--- MATERIAL PROVIDED ---

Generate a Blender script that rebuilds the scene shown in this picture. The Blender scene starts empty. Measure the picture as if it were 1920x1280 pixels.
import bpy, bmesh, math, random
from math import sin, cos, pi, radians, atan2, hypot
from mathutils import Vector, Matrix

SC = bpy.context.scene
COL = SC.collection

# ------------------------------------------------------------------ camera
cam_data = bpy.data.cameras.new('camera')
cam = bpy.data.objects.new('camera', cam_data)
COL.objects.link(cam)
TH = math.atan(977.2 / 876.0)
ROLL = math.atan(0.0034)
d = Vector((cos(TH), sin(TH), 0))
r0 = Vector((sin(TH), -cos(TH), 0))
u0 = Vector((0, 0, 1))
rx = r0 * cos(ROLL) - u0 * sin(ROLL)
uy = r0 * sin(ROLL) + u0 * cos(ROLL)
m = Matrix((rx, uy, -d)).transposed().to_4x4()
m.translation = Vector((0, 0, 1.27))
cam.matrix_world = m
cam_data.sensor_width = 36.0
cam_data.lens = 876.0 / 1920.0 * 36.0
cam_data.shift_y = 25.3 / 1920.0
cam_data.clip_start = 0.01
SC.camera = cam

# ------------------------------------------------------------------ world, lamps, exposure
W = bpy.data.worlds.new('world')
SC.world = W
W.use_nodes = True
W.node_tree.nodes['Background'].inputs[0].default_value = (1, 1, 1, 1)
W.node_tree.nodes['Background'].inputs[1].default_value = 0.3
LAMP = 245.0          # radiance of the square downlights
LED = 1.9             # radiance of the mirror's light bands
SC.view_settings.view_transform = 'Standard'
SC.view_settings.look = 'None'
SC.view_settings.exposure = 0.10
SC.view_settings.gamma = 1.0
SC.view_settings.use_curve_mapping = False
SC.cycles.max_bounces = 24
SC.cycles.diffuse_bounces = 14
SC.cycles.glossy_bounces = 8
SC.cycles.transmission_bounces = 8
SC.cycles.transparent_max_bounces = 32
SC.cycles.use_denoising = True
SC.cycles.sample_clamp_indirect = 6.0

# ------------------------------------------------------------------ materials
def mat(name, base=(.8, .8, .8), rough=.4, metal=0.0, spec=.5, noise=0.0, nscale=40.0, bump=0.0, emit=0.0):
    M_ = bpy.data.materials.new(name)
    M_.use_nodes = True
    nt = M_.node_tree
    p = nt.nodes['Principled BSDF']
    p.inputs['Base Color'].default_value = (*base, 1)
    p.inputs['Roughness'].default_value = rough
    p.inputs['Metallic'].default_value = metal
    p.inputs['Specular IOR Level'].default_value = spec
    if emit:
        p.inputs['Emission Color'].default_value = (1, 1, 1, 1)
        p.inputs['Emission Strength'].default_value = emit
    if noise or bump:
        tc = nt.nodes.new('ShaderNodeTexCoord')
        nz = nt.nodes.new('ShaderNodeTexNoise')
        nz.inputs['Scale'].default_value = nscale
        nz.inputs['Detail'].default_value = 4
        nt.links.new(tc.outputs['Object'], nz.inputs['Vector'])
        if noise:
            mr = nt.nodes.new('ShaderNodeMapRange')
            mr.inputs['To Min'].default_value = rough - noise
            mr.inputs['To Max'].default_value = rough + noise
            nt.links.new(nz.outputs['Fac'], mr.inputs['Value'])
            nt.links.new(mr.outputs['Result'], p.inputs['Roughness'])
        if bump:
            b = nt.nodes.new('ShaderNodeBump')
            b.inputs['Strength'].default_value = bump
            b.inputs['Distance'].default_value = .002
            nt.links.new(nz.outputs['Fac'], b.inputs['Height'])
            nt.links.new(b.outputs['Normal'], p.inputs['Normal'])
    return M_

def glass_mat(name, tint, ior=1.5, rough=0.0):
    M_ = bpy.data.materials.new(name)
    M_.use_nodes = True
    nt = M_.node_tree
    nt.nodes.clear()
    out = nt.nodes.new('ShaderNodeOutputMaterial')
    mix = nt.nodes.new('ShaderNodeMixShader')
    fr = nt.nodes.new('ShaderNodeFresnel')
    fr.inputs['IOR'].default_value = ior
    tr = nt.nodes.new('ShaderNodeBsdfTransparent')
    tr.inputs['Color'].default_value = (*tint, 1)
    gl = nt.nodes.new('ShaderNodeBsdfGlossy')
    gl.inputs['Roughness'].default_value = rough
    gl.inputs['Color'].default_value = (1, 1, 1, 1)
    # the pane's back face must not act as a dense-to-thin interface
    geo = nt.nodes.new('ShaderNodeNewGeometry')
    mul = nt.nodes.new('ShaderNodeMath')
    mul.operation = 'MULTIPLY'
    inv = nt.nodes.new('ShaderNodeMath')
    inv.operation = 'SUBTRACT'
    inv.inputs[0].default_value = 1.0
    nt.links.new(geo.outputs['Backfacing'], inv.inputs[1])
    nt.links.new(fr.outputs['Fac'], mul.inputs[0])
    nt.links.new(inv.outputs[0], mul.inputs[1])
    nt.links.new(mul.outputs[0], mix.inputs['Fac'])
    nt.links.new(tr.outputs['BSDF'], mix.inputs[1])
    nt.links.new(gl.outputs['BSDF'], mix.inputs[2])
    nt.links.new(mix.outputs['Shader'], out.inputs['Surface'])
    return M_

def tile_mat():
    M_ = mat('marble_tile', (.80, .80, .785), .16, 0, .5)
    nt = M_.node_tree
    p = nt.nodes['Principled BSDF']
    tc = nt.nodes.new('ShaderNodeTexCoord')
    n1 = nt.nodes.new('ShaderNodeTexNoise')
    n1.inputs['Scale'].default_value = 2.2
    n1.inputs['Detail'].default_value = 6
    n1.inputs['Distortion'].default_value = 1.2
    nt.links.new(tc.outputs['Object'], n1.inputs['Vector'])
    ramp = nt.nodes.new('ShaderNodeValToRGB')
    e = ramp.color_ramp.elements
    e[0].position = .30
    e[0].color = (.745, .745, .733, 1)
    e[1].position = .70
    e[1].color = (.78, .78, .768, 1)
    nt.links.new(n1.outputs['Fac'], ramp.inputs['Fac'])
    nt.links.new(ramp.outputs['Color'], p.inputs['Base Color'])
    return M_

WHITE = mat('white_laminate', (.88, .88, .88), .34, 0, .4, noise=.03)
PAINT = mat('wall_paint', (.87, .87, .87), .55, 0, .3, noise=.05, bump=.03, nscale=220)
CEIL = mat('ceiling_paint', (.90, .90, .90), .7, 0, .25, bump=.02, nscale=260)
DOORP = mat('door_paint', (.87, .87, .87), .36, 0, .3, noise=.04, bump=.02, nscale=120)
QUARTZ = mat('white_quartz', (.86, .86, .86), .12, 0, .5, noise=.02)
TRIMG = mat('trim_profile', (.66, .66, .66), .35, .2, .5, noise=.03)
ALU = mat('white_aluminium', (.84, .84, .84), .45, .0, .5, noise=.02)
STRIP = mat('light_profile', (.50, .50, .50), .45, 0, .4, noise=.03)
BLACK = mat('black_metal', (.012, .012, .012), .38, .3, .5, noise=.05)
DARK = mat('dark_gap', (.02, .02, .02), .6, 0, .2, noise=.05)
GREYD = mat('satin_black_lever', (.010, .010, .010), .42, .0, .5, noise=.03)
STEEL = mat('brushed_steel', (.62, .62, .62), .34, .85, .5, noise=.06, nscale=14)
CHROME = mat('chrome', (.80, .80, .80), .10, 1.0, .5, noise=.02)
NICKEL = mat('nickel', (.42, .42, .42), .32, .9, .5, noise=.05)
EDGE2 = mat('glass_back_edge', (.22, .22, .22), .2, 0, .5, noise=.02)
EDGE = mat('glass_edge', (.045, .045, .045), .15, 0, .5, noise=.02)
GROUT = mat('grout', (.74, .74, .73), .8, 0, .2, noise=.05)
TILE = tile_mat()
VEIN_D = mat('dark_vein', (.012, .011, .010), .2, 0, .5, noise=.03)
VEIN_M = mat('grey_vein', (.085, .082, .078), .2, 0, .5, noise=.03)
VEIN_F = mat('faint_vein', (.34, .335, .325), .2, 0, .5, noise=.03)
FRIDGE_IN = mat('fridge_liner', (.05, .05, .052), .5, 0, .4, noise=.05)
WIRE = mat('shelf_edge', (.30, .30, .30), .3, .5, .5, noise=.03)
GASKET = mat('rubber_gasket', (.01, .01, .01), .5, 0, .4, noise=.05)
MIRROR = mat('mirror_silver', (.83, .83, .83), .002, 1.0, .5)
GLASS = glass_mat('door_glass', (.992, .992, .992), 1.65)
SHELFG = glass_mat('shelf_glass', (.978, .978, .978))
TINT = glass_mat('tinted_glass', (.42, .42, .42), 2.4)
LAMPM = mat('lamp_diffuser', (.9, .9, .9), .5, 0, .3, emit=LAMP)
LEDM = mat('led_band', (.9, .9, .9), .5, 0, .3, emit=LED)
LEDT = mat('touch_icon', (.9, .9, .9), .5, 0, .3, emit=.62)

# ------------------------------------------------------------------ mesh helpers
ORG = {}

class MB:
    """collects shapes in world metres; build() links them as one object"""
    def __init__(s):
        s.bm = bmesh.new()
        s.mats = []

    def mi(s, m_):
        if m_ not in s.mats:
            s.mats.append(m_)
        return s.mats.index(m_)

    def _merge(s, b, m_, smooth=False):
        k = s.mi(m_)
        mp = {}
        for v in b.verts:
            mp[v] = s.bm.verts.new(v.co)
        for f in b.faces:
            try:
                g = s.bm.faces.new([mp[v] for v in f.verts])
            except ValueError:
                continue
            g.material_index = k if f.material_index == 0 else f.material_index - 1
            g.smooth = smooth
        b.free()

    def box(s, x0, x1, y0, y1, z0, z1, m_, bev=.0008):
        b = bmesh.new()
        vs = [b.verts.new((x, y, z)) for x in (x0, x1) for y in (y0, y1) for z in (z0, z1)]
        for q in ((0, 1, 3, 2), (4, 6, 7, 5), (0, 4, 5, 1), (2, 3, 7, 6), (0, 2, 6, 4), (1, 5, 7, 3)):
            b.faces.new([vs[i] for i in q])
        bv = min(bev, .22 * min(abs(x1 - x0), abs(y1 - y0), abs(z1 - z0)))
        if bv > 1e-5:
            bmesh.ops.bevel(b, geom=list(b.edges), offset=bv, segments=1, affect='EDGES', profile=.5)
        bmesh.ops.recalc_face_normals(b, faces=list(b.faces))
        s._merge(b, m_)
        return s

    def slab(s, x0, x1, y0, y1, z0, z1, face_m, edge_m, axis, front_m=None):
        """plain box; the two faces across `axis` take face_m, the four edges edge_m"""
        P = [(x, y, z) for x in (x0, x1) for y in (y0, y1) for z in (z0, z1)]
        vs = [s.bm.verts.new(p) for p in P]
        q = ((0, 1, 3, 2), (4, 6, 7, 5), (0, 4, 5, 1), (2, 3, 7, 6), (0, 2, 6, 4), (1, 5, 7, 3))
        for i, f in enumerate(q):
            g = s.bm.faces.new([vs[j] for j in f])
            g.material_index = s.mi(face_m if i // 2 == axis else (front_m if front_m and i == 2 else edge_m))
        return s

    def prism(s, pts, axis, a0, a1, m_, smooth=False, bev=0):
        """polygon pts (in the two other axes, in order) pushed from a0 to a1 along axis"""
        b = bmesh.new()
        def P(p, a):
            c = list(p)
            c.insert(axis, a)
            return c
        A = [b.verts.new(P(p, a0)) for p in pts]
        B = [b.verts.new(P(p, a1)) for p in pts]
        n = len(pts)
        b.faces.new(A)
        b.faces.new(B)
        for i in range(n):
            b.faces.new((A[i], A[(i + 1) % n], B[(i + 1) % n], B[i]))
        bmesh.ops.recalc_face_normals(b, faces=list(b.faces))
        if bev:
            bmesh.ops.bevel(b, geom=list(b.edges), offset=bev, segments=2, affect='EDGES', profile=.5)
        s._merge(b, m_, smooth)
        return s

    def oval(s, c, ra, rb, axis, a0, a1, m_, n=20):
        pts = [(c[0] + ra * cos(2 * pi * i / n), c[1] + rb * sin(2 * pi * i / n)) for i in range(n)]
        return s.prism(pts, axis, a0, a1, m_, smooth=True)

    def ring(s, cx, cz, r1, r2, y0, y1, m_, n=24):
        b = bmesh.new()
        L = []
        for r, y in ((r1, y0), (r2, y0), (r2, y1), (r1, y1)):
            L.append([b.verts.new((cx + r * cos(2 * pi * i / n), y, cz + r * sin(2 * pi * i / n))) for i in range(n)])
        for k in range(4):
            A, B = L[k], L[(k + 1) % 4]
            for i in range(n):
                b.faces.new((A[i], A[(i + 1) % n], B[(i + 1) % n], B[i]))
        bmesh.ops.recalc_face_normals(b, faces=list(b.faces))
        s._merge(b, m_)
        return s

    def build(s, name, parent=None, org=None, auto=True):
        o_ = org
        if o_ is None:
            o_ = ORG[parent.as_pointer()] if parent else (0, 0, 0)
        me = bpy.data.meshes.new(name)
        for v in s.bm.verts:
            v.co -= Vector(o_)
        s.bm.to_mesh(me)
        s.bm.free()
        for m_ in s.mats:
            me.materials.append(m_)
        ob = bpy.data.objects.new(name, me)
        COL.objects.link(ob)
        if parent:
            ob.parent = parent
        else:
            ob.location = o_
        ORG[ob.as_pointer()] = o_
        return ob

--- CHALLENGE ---
Copy in full each line that holds the word "scene".

--- RESULT FOR THIS EXERCISE ---
Generate a Blender script that rebuilds the scene shown in this picture. The Blender scene starts empty. Measure the picture as if it were 1920x1280 pixels.
SC = bpy.context.scene